This past monday I was returning home from a grueling day at work. It had rained that day and the air was muggy as I squelched through the lane getting my kohla-puri chappals soiled in the mud. I was tired and disoriented and walked onto the wrong metro platform twice waiting to catch the metro. Finally I arrived at the correct platform just as the train was pulling up. Sprinting a little, breathing heavily I collapsed onto an empty seat (surprisingly!) in the women's compartment of the Delhi Metro. As I settled in for the long ride home with my headphones in I thought I saw someone familiar sitting across the aisle. I shrugged it off.
Eventually the train pulled up at the next platform and a woman looking as tired as the next walked in asked the woman sitting opposite me to scooch up, to which the latter replied that there was another woman behind her with a child who probably needed the seat more and the initial lady, quite respectfully, stepped aside. I thought to myself, such is the power of womanhood.

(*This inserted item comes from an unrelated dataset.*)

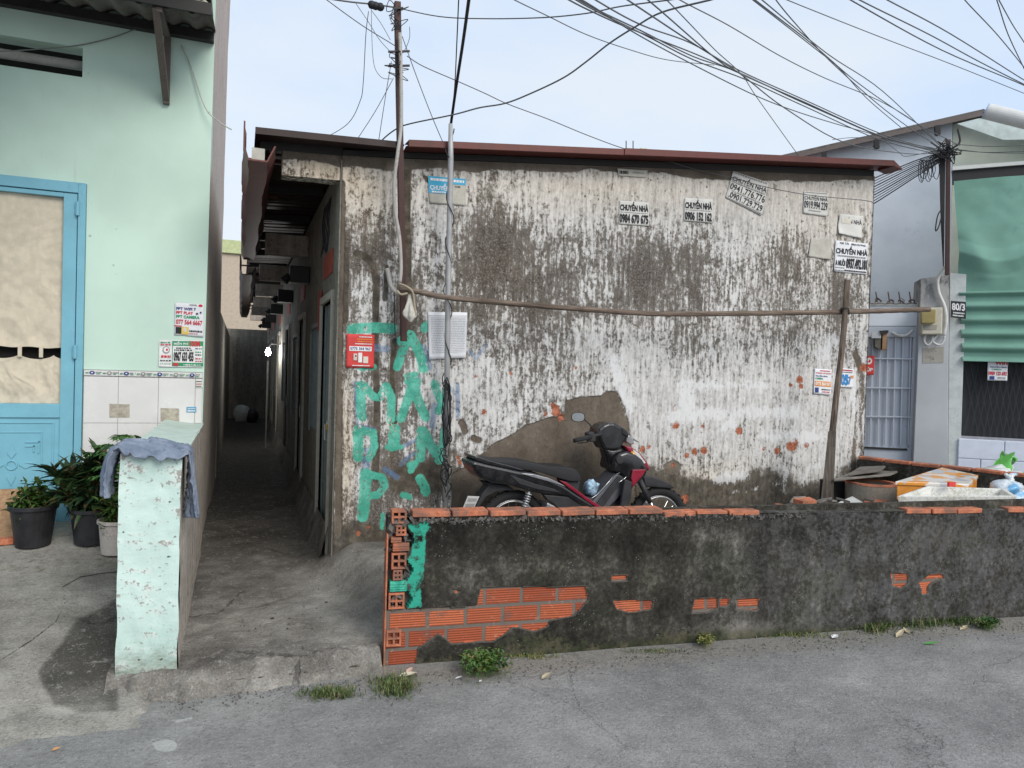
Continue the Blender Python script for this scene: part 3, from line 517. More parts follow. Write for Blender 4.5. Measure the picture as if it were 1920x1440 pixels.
fl.hexa([(5.762,5.11,3.655),(5.87,5.11,3.635),(5.87,5.3,3.635),(5.762,5.3,3.655),(5.762,5.11,3.709),(5.87,5.11,3.645),(5.87,5.3,3.645),(5.762,5.3,3.709)])
fl.build('eave_flashing',M_BROOF,bld,bevel=.002)
fl=MB(); fl.hexa([(.06,5.10,3.13),(1.05,5.10,3.17),(1.05,5.115,3.17),(.06,5.115,3.13),(.06,5.10,3.175),(1.05,5.10,3.215),(1.05,5.115,3.215),(.06,5.115,3.175)]); fl.build('eave_flashing',M_DROOF,bld)
# timber purlins under the roof
for y in np.arange(5.32,19,1.3): MB().hexa([(.1,y,3.09),(.66,y,3.12),(.66,y+.06,3.12),(.1,y+.06,3.09),(.1,y,3.15),(.66,y,3.18),(.66,y+.06,3.18),(.1,y+.06,3.15)]).build('purlin',M_DARKMETAL,bld)
# dark soffit strip closes the gap between wall and sheet
MB().hexa([(BX0,5.30,3.12),(BX1,5.30,3.60),(BX1,5.45,3.60),(BX0,5.45,3.12),(BX0,5.30,3.16),(BX1,5.30,3.66),(BX1,5.45,3.66),(BX0,5.45,3.16)]).build('wall_plate',M_DARKMETAL,bld)
# --- gutter hung along the alley eave, in two lengths
def gutter(y0,y1,z,x0,sag):
    mb=MB(); prof=[(0,.16),(.0,.0),(.03,-.09),(.15,-.09),(.2,.02),(.19,.02),(.145,-.08),(.035,-.08),(.01,.0),(.01,.155)]
    n=int((y1-y0)/.12); vs=[]
    for i in range(n+1):
        y=lerp(y0,y1,i/n); w_=.008*math.sin(y*5)+.003*math.sin(y*23+1); s=sag*math.sin(PI*i/n)
        for a,b in prof: vs.append((x0+a*(1)+w_,y,z+b-s))
    k=len(prof); mb.add(vs,[(i*k+j,i*k+(j+1)%k,(i+1)*k+(j+1)%k,(i+1)*k+j) for i in range(n) for j in range(k)]+[tuple(range(k))])
    for y in np.arange(y0+.8,y1,1.2): mb.box(x0+.01,x0+.3,y,y+.02,z+.12,z+.14)
    mb.build('gutter',M_BROOF if y0<6 else M_DROOF,bld)
gutter(4.95,9.7,3.0,-.012,.03); gutter(9.95,19.3,2.84,-.03,.1)
MB().box(.04,.12,4.97,4.98,2.92,3.0).build('gutter_end_plate',M_OLDP,bld)
# --- alley side: wall with openings, beams, doors, plaques. One room every 2.55 m
side=MB(); UY=2.55; Y0=5.5; XW=BX0
units=[Y0+UY*i for i in range(6)]
DW,DH,WH0,WH1=.78,2.02,1.0,1.95
zf=.1
prev=5.5
for y in units:
    a=y+.12; side.box(XW,XW+.12,y,a,zf-.2,3.1); side.box(XW,XW+.12,a,a+DW,DH+zf,3.1)   # pier, over door
    b=a+DW+.22; side.box(XW,XW+.12,a+DW,b,zf-.2,3.1)
    side.box(XW,XW+.12,b,b+.7,zf-.2,WH0); side.box(XW,XW+.12,b,b+.7,WH1,3.1); side.box(XW,XW+.12,b+.7,y+UY,zf-.2,3.1)
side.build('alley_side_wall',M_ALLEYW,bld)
MB().box(XW-.012,XW,5.301,5.5,.1,3.09).box(XW,XW+.12,5.501,5.502,.1,3.1).build('corner_pilaster',M_ALLEYW,bld)
bm=MB()
for y in units[1:]+[units[-1]+UY-.2]: bm.box(.22,XW,y-.06,y+.06,2.78,3.0)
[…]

I looked around the compartment - the women's compartment in the Delhi Metro. It has come under a lot of fire from sexist voices that exist in Indian society. "If they're so equal, why do women need a separate compartment in the metro?" they say. "They already have an entire compartment to themselves, why are they coming into our compartments and taking up our seats?" they argue, dripping with entitlement. As though the general compartment is meant solely for men. As though women should be marginalised while using public transport as well; half the population confined to one-eighth of the space. Not realising that the existence of the Women's compartment is purely a safety concern, and rightly so, given that New Delhi is the rape capital of the world. Are we not allowed even one-eighth of a train where we can be safe from the ogles and leches of the average Indian male without our integrity being questioned?
Nevertheless, I looked around the compartment absentmindedly, the compartment was starting to fill up. It was rush hour and people were returning home from work. I saw another woman who looked awfully familiar. Did we go to the same school? As I kept staring around absentmindedly the women in the compartment began to look more and more familiar. I started to notice their clothes, the way they carried themselves - backs stooped and tired after a long day's work, a few of them had children in tow, some carried laptop bags. These were working women. Most of them in their twenties no doubt, recent additions to the workforce putting themselves through the grind in order to earn a living. It wasn't long until I realised why so many of them looked familiar - it was because I saw myself in them. In their eyes, I saw a fire. This fire represents a changing India, changing mindsets and a fight for equality and justice that is reaching its pinnacle. This torch has been passed down through the eyes of generations of women who have struggled against a society stacked against them. With each passing generation however, the flame has become bigger and brighter and it is finally our turn to carry this torch forward. More and more Indian women are stepping out of their homes and joining the workforce, they come from different backgrounds but they all seem to want the same thing - independence and liberation. Some of them simply want financial independence so that they are not forced into an undesirable marriage where they will be further coaxed into "settling down" - a euphemism in Indian society for producing offspring, preferably male. Some want social liberation, economic independence, they want, nay DEMAND, their due as per the Constitution of India and they are not afraid to fight for it. Even if it means working 9-7 jobs in a male dominated office space, travelling by public transport teeming with disrespectful stares and leches, going home and cooking for their families, draining themselves of energy in order to gain the satisfaction of independence and freedom of choice. Every second of their existence is a fight.
In that moment I felt humbled, but oddly connected to everyone else in the compartment simply on account of being strong Indian women. Everyone in that little compartment was linked by a shared history, a shared struggle and shared conviction to keep marching on and changing the very fabric of the society that raised us so that our daughters will grow up in a world where the only soul they are answerable to, is their own.